A centuries-old fracas involving a caustic boundary
dispute shows no signs of abating.
By Eric O’Keefe
One of the country’s most contentious water wars has reached a boil, and there’s a high probability that a conclusive decision will only emerge courtesy of the highest court in the land. But first — the bizarre backstory.
Almost two centuries have passed since Tennessee and Georgia commissioned a survey to plot their shared boundary. As stipulated by Congress, the states meet at the 35th parallel. Unfortunately, the mathematicians who oversaw the survey – Messrs.
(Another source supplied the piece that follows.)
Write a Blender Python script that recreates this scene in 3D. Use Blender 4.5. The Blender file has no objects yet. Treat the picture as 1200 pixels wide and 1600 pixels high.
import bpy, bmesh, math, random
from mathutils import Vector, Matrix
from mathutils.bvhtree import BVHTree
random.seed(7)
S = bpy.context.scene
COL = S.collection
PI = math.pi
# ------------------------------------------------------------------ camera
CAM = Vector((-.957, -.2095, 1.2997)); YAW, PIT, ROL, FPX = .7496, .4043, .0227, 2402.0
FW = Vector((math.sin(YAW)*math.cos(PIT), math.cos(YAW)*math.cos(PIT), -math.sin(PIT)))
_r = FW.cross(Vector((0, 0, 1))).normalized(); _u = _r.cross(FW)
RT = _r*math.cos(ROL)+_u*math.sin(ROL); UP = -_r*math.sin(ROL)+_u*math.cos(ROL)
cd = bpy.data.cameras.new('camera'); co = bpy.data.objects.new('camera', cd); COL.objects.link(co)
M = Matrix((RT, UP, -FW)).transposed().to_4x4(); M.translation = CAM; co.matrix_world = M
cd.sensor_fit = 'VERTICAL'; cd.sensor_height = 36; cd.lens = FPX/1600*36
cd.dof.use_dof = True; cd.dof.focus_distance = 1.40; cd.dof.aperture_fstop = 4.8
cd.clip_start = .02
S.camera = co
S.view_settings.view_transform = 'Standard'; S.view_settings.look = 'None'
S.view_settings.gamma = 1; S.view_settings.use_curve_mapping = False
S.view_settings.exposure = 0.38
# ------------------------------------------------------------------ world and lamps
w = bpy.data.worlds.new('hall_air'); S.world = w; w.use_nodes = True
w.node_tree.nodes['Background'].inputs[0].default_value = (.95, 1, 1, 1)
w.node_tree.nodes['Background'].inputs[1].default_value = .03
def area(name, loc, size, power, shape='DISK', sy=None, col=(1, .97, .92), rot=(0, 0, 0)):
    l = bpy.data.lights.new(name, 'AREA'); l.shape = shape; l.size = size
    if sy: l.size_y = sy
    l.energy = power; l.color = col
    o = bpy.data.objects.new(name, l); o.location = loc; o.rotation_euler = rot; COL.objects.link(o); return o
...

James Camack and James Gaines – were a tad askew in their final calculations. (This happened more often than one would expect.) Per the Camack-Gaines survey, which Tennessee signed off on centuries ago and Georgia disputes to this day, the Tennessee-Georgia state line runs a mile or so south of the 35th parallel through Dade County, Georgia.
This innocuous blunder has colossal implications. The disputed territory – some 43,000 acres that some refer to as Occupied Georgia – has long been designated as part of Tennessee. The most critical portions include a tiny sliver that borders the mighty Tennessee River. Because of this gaffe, Georgia has no Tennessee River frontage, a condition that is especially critical for Atlanta. As one of the fastest-growing metropolitan areas in the nation, Atlanta depends on the Chattahoochee River. Unfortunately, the Chattahoochee has the unenviable distinction of being the smallest river to serve as a primary water source for a major city in the U.S. To make matters worse, the Peach State was more than parched last year. It was scorched. The USDA classified 98 percent of Georgia as abnormally dry to having extreme drought conditions.
So what are Georgia’s options? First and foremost, it needs to continue to raise a ruckus. The rationale behind this strategy involves a legal concept known as acquiescence. Acquiescence is one of those times when silence is not golden. Essentially, failure by Georgia to object to a perceived infringement of its rights could subsequently disqualify it from making a claim in a court of law. Hence, a voluminous paper trail that dates back to 1818.
Georgia’s elected officials are definitely taking a proactive approach. Earlier this year, both houses of the Georgia legislature passed a resolution calling for a correction of this centuries-old survey. If no agreement can be reached with Georgia’s Volunteer neighbors within a year, the resolution directs Sam Olens, Georgia’s Attorney General, to commence litigation. This is where things get ugly, because Georgia won’t be seeking just the 1,000 or so acres in Marion County that would facilitate access to the Tennessee River. It directs Olens to sue for the entire area south of the 35th parallel: more than 68 square miles, several townships, as well as substantial Tennessee River frontage.
Students of the Constitution know that only one court can hear disputes between states: the U.S. Supreme Court. In such a setting, the Supreme Court would appoint a special master who would gather all the facts and make a recommendation. This process would require three to five years – considerably less time than a case starting in federal district courts, and the decision cannot be appealed.
One final note. The amount of water that Georgia seeks to withdraw from the Tennessee? It turns out that it is actually less than what it contributes. According to some estimates, approximately 7 percent of the flow of the Tennessee – an estimated 1.6 billion gallons a day – originates in Georgia via the Toccoa and Nottely Rivers. Georgia seeks to divert less than 500 million gallons.
For an excellent briefing on the history and paper trail of this dispute, Google “Tapping the Tennessee River at Georgia’s Northwest Corner: A Solution to Georgia’s Water Supply Crisis.” Prepared by William Bradley Carver and Dargan “Scott” Cole Sr. at the Atlanta law firm of Hall Booth Smith, the paper was presented at the 2011 Georgia Water Resources Conference in Athens, Georgia.